Sunday 13 May 2012

Final Update - Medieval Village/Avela

Everything is now complete, with everything being final rendered  and light mapped. Which took many hours! Everything had be light mapped several times before I could obtain the optimised results. 

First - light mapping took 9 and a half hours, where a blue screen appeared resulting in a failed attempt.

Second try - Started light mapping at 9:30pm, checked it in the morning at 9am and it had completed however nothing had changed!

Third try - Set everything the light mapping quality to low but kept the same settings and took 4 hours but the game proved too laggy to really play through nicely.

Forth try - took only 12 minutes once all settings were lowered to their minimum where the game could play much better but didn't look very good at all compared to before

Fifth try, settings improved, contrast between shadows increased to make up for the reduction in Ambient Occlusion as this proved too much for the game making it lag a lot.

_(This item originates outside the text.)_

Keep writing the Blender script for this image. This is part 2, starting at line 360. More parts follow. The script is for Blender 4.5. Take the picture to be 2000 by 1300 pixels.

Brightness for the skylight was slightly increased to show the difference between the light and shadows much clearer. Turned out well, but due to the low quality settings, it still didn't look good enough at all. All shadows were very jaggy, hard and unrealistic. This render took 20 minutes.

Final render - Settings were kept the same, but this render took a lot longer simply because it was rendered at high quality. Took an overall time of 2 hours - nothing compared to the first try! I think I set the settings way too high which is why the blue screen occurred the first time - it was simply too much for the computer to handle. (and its a very high spec PC.) The settings I set where based on what other people had used in many different tutorials I had been looking at.

The final version can be seen below, some with low quality, to compare against the high quality.

Low Quality - High Settings: Gives deep shadows but less difference between light and shadow.

High Quality - Mid Settings: More contrast, less shadow but smoother and blended.

Another example of the changes in lighting.

Again, the light is much more visible from the sun, giving a more realistic feel to the scene.
This is where you can begin to see a big difference between low and high quality settings

As you can see, the quality is much better, with blended shadows, and they aren't jagged.

One last example - showing more light, quality and contrast.

And the huge decrease in Ambient Occlusion - doesn't look quite as good, but plays 10x better.
Remaining screen shots for the rest of the scene:





Everything turned out really well with my scene, and I'm really happy with the results considering that I knew very little on lighting at the beginning of this project. I did encounter one slight problem when it came to lighting however, and no matter what I tried, I could not resolve the problem and don't really understand why it appeared incorrectly.

Low Quality - High Settings: The shadows on the fruit look all right here.

High Quality - Mid Settings: But here, strange things start to happen with the high quality settings. 
Due to the long light mapping times, trying to fix this can take a very long time, especially when not knowing what the actual problem is. This problem I know is not affected by the textured map from 3ds Max as it has a simple Spherical mesh.